MOE: Hahahaha she doesn't think it matters that her husband rode his snowmobile to the Bering Strait that one time?? As for the oral exam, my brother passed the written and failed the oral and said something along the lines of, "look, knowing who they did take, fuck that." I'm not exactly sure what that means though. I will tell you that now you've got me sitting here thinking, "Hey, I am a white non-money motivated person with no student loans who was, at least before I subjected my brain to so many hundred successive nights of alcohol abuse, a good 'test taker', who would like to quit this industry and get out of the country, maybe learn a language or two…hey!" I don't think you need a college degree if you pass the test. Let's sign up for the foreign service exam Megan! I'm sure the government would be so happy to have us.

MEGAN: I will sign up for the Foreign Service exam, but only if you agree to take it sober and I will take it drunk and we will see what happens and write about it. I am an excellent test-taker, too, but I really have no intention of moving to Uganda for two years. One of my grad school classmates ended up in the shittiest post in the world — Quebec City. Plenty of people don't pass the oral, actually. In grad school, they made us practice it even if we didn't intend to take it and the secret is: to be a complete asshole. Don't concede. Defend your point long past the point of absurdity. That is the key to becoming a U.S. diplomat. If you concede in the face of irrefutable logic, then you'll make a shitty diplomat. Now, go forth and prosper at the oral.

MOE: Well would you look at that, the Wall Street Journal is just flat-out accusing Sarah Palin of lying! "Despite significant evidence to the contrary." My dad's first post was Reykjavik. Luckily for him — less so for my mom! — he also passed some "language aptitude test" that enabled him to go to China right after. Hey, speaking of, did you know Alaska had an "embassy" right here in New York?
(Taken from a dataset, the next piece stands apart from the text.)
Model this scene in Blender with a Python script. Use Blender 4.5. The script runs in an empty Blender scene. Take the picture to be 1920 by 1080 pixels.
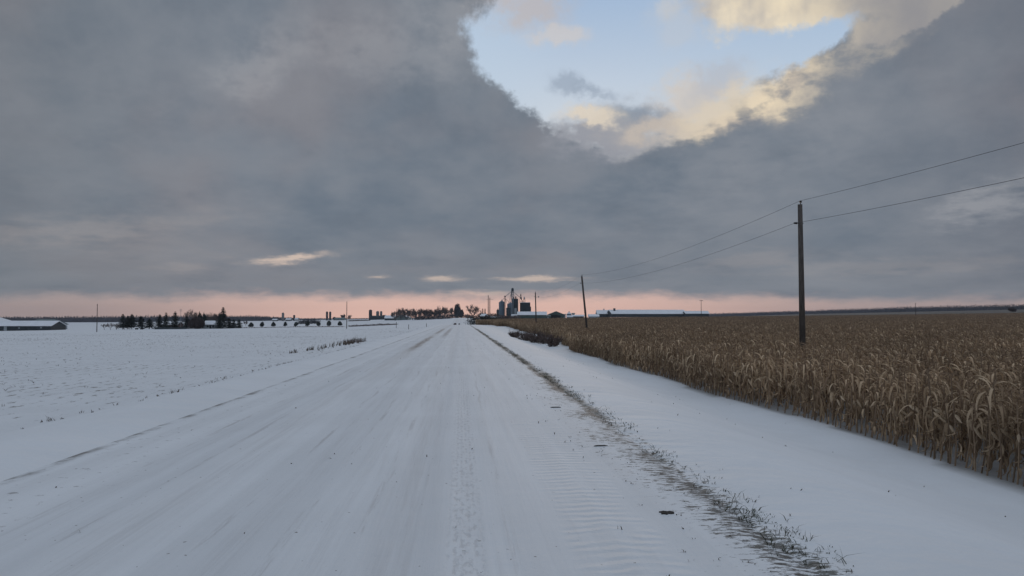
import bpy, math, random
import numpy as np
from mathutils import Vector, Matrix
random.seed(7); rng = np.random.default_rng(7)
R = math.radians
S = bpy.context.scene
COL = S.collection

# ---------------------------------------------------------------- camera
FPX, EYE = 1480.0, 1.6
YAW = math.atan(96/1480.0); PITCH = math.atan(57/1480.0)
cam = bpy.data.cameras.new("camera"); co = bpy.data.objects.new("camera", cam); COL.objects.link(co)
cam.sensor_width = 36; cam.lens = 36*FPX/1920; cam.clip_start = 0.1; cam.clip_end = 30000
co.location = (0, 0, EYE); co.rotation_euler = (R(90)+PITCH, 0, -YAW)
S.camera = co
S.view_settings.view_transform = 'Standard'; S.view_settings.look = 'None'
S.view_settings.exposure = 0.0; S.view_settings.gamma = 1
CF = Vector((math.sin(YAW), math.cos(YAW), 0)); CR = Vector((math.cos(YAW), -math.sin(YAW), 0))

def at(px, D, py=None, z=None):
    """a world point that the photo shows at column px, D metres away (and at row py, or height z)"""
    dz = D*math.tan(PITCH+math.atan((540-py)/FPX)) if py is not None else ((z if z is not None else 0)-EYE)
    dep = D*math.cos(PITCH)+dz*math.sin(PITCH)
    p = CF*D + CR*((px-960)/FPX*dep)
    return Vector((p.x, p.y, EYE+dz))
def azel(px, py):
    v = Vector(((px-960)/FPX, 1.0, (540-py)/FPX))
    f = math.cos(PITCH)-v.z*math.sin(PITCH); u = math.sin(PITCH)+v.z*math.cos(PITCH)
    az = math.atan2(v.x, f)+YAW
    return math.degrees(az), math.degrees(math.atan2(u, math.hypot(v.x, f)))

# ---------------------------------------------------------------- node helper
class NT:
    def __init__(s, tree): s.t = tree; tree.nodes.clear()
    def n(s, typ, **kw):
        nd = s.t.nodes.new(typ)
        for k, v in kw.items():
            if k.startswith('i_'):
                key = k[2:]; key = int(key) if key.isdigit() else key.replace('_', ' ')
                s.put(nd.inputs[key], v)
            else: setattr(nd, k, v)
        return nd
    def put(s, sock, v):
        if isinstance(v, bpy.types.NodeSocket): s.t.links.new(v, sock)
        elif isinstance(v, (tuple, list)) and sock.type == 'RGBA' and len(v) == 3: sock.default_value = (*v, 1)
        else: sock.default_value = v
    def m(s, op, a, b=None, c=None, clamp=False):
        nd = s.t.nodes.new('ShaderNodeMath'); nd.operation = op; nd.use_clamp = clamp
        for i, v in enumerate((a, b, c)):
            if v is not None: s.put(nd.inputs[i], v)
        return nd.outputs[0]
    def vm(s, op, a, b=None, sc=None):
        nd = s.t.nodes.new('ShaderNodeVectorMath'); nd.operation = op
        s.put(nd.inputs[0], a)
        if b is not None: s.put(nd.inputs[1], b)
        if sc is not None: s.put(nd.inputs['Scale'], sc)
        return nd.outputs[0]
    def ss(s, x, a, b, lo=0.0, hi=1.0):
        nd = s.t.nodes.new('ShaderNodeMapRange'); nd.interpolation_type = 'SMOOTHSTEP'
        s.put(nd.inputs[0], x); s.put(nd.inputs[1], a); s.put(nd.inputs[2], b); s.put(nd.inputs[3], lo); s.put(nd.inputs[4], hi)
        return nd.outputs[0]
    def mix(s, f, a, b, mode='MIX'):
        nd = s.t.nodes.new('ShaderNodeMix'); nd.data_type = 'RGBA'; nd.blend_type = mode
        s.put(nd.inputs['Factor'], f); s.put(nd.inputs[6], a); s.put(nd.inputs[7], b)
        return nd.outputs[2]
    def xyz(s, x, y, z=0.0):
        nd = s.t.nodes.new('ShaderNodeCombineXYZ')
        for i, v in enumerate((x, y, z)): s.put(nd.inputs[i], v)
        return nd.outputs[0]
    def noise(s, vec, scale, detail=3, rough=0.5, col=False, dist=0.0):
        nd = s.n('ShaderNodeTexNoise'); s.put(nd.inputs['Vector'], vec)
        nd.inputs['Scale'].default_value = scale; nd.inputs['Detail'].default_value = detail
        nd.inputs['Roughness'].default_value = rough; nd.inputs['Distortion'].default_value = dist
        return nd.outputs[1 if col else 0]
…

So internationalist of them!

MEGAN: I do love that every other state has their clubhouse in D.C., but Alaska was like, fuck D.C., we're gonna have it in the Big Apple!

MOE: What is so weird about that is that aside from my dad I never met anyone in all American diplomacy who was really like that. And I was pretty sure my dad would only do that sort of thing to piss me off. That is interesting. I wonder how standards have changed.
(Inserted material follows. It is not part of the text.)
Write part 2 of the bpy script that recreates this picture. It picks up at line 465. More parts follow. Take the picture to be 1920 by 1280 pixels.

MEGAN: Well, maybe everyone besides your dad is, like, able to control it in their personal life, or able to fake it in their professional life? I wasn't in grad school that long ago, really. Also, I guess if the WSJ is accusing Palin of lying, this shitty OpEd proves once and for all that there really is a firewall between the reported side and the editorial side?
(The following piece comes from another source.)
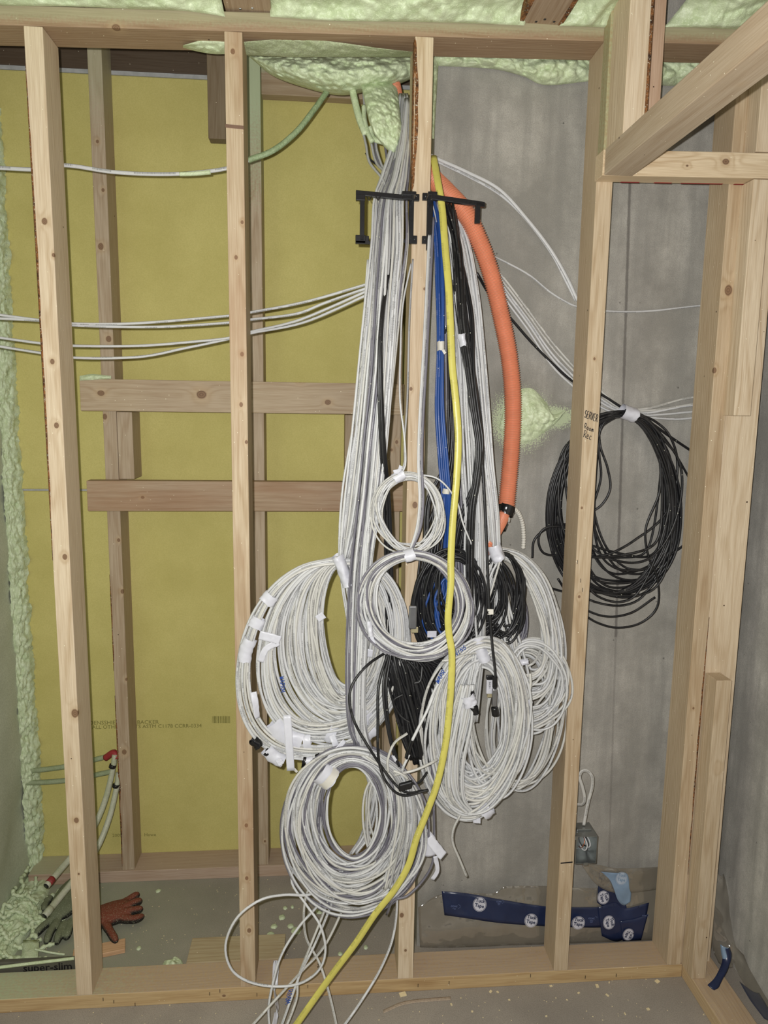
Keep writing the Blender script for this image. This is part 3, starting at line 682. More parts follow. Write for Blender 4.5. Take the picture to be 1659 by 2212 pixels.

[laughs hysterically]. God, I crack myself up sometimes.

MOE: Ugh dammit Hamilton Nolan is in there I know it.

MEGAN: Well, Hamilton aside, do you want to talk about Reverend Wright's supposed mistress or are we way too bored with him?

MOE: I can't see, but what's funny about Wasilla charging rape victims was that it's the same total bullshit about Palin and her fiscally responsible term as mayor and by fiscally responsible I mean running up deficits big enough to put every child through a year of college. Yesterday I went to see Tom Frank speak with Lewis Lapham and he pointed out that preaching fiscal responsibility only to run up huge deficits was a clever strategy Republicans call "de-funding the left"…and after the panel I overheard some dude saying he was still angry at the Democrats for voting for the war and that he was probably voting for Nader or Paul and I just thought, "oh God, fuck everyone."

MEGAN: Well, the whole idea of lowering taxes was supposed to be to "starve the beast" only it turns out that Republicans — and their constituents — love the beast as much as tax-and-spend Democrats and the only real difference is what part of the bext each side wants to feed. Also, the OpEd is about Fannie and Freddie.

MOE: Okay Hamilton Nolan is still in the WSJ. I wouldn't roast him here if I didn't think he could take it though. I guess Gawker Media could get another fucking Journal account. Oh god and speaking of Fannie and Freddie what the fuck did I do to deserve 442 comments here????? I'm afraid to look.

MEGAN: Anyway, I can summarize for you: Fannie Mae and Freddie Mac are a complete clusterfuck but GWB is (now) totally right for bailing them out because to do otherwise would totally drive people out of their home in droves but in a McCain-Palin Administration there will be homes for everyone and lobbyists are all to blame or maybe not all to blame but none of it is the fault of Republicans nosireebob. Vote McCain-Palin for change from the Democrats who are the source of all evil and have been running the country for the last 28 years even though 20 of those were Republican.

Apparently, the Gawker commenters were mostly discussing economics, at least for the first 100 comments. After that, I can't guarantee anything.

MOE: We never get that many comments, it is not like Crappy Hour.

MEGAN: Someone started talking about spanking, and others about Canada, so that might have something to do about that.

MOE: Also they got on me for "No one has ever listened to Bush," which is a joke of course, but on a few different levels, because who in his administration has even ever really listened to Bush? I mean, Dana Perino's statement was so absurd it's hard to know quite how to deal!

MEGAN: I mean, people don't understand that few people listen to Bush himself before formulating policy, they just do it and then go in and present a shitty alternative plan and he agrees. It's like how you dealt with your parents sometimes.

MOE: So tell me about Jeremiah Wright's mistress. Is she one of those female suicide bombers? A former concubine-protege of Putin? A Weathergirl??

MEGAN: She is a church secretary in Texas, supposedly. The picture, though, is worth 1,000 words. Also, her husband is pissed she was boning a black dude.

MOE: Whoa and what happens when Kim Jong-Il dies? God I hope this country realizes how awesome it would be for people like us if it decided to leave that decision in the hands of Sarah Palin. It could be the first summit Wasilla ever hosted! Just think of the opportunities for pork. And moose stew!

MEGAN: Oh, God, and when the thought of moose stew makes me hungry, it's time to post this bitch and get some breakfast.

MOE: Toodles love. I miss it here. I have a new family now and…most everyone is very nice!